## Task statement
Extract, unchanged, every line from the top of the material below through the line with "R = math.radians", and no more.

## Dataset section
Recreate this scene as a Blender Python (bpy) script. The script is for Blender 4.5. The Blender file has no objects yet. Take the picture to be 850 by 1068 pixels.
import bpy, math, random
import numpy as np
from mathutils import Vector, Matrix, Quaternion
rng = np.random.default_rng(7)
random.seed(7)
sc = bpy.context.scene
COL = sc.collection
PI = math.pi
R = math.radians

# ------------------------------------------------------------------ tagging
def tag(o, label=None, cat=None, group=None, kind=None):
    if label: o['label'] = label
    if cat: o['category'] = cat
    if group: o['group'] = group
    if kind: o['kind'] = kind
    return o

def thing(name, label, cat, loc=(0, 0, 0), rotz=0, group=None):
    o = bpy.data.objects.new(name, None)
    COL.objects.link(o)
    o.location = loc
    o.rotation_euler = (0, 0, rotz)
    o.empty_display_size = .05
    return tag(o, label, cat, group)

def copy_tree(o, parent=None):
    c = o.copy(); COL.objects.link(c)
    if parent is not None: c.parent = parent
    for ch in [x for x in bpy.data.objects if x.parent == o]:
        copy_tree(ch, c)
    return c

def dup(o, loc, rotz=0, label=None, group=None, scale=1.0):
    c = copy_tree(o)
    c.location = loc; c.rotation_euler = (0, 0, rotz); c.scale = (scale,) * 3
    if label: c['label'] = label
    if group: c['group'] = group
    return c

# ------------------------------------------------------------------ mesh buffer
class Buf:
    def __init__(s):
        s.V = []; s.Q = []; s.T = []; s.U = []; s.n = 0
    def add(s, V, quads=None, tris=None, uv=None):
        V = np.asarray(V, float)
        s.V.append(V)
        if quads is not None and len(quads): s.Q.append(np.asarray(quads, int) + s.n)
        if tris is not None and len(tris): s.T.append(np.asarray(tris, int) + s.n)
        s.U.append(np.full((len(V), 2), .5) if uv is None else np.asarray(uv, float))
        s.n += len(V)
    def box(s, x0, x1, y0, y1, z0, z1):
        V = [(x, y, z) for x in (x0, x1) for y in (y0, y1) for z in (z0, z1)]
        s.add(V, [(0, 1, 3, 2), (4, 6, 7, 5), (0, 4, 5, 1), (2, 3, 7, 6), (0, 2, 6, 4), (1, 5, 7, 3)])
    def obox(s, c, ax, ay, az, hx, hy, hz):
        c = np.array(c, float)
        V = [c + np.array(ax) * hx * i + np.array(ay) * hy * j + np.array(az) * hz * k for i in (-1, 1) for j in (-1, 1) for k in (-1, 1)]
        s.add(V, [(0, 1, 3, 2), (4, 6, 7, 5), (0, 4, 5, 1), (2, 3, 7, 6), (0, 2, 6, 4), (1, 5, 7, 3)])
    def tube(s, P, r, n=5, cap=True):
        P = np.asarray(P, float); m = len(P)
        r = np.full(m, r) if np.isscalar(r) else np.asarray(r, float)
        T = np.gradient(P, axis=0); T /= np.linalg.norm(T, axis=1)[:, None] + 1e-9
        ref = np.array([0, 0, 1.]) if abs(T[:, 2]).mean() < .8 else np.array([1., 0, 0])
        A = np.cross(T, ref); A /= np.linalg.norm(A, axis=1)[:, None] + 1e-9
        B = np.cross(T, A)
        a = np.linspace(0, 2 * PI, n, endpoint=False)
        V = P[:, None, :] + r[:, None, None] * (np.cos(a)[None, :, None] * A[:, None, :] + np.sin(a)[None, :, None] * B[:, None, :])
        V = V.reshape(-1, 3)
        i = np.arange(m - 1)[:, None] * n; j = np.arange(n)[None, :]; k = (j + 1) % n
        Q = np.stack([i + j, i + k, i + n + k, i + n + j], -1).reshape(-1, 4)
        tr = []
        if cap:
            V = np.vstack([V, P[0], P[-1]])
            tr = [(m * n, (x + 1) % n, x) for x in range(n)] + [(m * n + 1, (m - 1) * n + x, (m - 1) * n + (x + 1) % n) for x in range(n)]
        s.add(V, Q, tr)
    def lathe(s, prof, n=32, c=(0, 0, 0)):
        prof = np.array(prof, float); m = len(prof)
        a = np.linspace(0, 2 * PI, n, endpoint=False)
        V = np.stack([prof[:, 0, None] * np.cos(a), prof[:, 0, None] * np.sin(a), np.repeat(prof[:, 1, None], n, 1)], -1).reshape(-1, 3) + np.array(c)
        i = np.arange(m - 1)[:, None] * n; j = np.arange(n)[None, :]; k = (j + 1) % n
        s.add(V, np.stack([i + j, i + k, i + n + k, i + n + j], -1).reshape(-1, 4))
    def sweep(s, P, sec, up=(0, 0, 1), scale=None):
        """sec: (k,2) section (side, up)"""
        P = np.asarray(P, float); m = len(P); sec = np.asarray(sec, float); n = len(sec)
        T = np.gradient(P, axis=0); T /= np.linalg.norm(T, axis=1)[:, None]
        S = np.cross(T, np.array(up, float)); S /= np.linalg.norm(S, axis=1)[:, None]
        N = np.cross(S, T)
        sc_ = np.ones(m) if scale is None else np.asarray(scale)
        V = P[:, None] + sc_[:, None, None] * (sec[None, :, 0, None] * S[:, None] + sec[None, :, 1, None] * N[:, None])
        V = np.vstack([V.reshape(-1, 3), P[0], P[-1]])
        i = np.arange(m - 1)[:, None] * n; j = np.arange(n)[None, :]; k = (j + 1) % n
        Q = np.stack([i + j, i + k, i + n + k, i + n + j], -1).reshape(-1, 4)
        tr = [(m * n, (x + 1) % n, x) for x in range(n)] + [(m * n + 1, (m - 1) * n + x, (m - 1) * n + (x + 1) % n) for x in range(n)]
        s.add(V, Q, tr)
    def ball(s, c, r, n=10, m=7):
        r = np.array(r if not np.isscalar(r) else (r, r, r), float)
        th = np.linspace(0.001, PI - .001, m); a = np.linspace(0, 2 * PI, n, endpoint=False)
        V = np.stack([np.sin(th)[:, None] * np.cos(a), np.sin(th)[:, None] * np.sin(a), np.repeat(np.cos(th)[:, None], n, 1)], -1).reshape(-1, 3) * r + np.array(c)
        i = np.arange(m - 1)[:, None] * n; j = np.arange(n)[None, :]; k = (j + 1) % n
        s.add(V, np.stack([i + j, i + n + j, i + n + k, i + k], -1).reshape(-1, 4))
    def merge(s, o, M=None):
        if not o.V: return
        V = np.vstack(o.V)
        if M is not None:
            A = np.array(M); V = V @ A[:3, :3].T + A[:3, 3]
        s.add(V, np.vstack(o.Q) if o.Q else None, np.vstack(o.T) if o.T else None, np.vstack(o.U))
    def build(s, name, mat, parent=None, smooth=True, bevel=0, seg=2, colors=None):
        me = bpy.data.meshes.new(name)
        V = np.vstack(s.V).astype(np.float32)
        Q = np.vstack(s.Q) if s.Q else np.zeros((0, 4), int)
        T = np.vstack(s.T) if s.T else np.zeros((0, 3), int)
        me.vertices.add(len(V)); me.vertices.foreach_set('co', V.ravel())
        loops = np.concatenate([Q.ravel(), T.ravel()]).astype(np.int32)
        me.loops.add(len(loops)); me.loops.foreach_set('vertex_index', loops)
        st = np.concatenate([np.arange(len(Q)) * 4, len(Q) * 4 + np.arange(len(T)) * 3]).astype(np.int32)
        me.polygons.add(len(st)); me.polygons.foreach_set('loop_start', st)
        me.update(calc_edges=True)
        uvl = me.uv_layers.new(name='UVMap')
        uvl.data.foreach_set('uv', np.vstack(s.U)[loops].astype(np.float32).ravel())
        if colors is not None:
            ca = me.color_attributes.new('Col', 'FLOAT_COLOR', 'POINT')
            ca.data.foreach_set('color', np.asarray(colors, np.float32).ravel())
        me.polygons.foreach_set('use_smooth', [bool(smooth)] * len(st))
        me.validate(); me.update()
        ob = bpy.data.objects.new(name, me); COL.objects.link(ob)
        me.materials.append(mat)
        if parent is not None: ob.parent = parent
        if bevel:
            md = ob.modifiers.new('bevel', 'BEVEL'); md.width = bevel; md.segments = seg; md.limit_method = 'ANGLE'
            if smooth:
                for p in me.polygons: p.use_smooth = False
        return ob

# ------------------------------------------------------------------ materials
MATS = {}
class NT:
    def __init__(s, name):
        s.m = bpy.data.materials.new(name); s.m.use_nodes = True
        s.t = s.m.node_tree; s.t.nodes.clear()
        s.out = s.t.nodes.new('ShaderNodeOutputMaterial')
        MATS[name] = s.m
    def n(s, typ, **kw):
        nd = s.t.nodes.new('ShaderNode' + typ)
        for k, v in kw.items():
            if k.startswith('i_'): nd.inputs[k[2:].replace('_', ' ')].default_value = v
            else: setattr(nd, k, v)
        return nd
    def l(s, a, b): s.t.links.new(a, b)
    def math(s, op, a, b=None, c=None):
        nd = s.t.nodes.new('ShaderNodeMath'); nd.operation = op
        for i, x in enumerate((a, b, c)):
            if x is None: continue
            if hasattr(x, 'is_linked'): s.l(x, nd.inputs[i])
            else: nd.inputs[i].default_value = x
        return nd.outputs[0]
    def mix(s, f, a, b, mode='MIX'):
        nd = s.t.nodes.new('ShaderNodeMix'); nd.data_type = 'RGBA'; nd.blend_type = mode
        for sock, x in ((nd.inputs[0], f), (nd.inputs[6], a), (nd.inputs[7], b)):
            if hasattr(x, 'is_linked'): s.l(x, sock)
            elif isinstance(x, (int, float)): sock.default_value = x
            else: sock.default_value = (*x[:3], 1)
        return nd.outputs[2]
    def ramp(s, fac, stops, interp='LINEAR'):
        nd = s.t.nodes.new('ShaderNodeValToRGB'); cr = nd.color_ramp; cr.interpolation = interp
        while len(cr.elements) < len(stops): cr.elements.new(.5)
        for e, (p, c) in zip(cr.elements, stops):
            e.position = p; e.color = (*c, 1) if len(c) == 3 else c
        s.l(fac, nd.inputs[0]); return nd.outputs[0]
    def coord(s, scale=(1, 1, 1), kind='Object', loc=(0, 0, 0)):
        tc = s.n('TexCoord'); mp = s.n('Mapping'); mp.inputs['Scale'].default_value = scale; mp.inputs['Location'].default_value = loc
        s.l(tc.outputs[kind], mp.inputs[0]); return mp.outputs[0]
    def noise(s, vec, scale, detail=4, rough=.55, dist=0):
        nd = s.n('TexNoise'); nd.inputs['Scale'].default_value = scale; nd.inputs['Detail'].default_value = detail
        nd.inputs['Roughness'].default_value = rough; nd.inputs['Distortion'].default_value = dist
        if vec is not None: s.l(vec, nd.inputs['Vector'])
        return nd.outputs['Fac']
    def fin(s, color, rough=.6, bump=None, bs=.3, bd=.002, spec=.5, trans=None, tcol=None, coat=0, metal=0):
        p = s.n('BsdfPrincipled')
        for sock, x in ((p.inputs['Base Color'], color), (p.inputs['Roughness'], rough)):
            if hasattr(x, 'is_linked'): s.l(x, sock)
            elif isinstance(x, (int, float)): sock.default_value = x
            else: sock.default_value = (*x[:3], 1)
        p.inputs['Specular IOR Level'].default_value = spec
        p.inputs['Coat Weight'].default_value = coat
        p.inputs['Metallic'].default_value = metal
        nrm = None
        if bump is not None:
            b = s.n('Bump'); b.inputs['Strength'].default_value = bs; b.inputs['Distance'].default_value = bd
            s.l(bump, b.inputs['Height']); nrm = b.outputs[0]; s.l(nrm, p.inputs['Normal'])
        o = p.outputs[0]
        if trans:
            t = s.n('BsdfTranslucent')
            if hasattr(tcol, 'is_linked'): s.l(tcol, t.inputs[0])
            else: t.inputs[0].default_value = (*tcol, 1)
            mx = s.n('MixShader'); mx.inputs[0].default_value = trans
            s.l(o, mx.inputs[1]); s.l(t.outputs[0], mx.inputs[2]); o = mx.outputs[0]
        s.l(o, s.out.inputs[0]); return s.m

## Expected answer
Recreate this scene as a Blender Python (bpy) script. The script is for Blender 4.5. The Blender file has no objects yet. Take the picture to be 850 by 1068 pixels.
import bpy, math, random
import numpy as np
from mathutils import Vector, Matrix, Quaternion
rng = np.random.default_rng(7)
random.seed(7)
sc = bpy.context.scene
COL = sc.collection
PI = math.pi
R = math.radians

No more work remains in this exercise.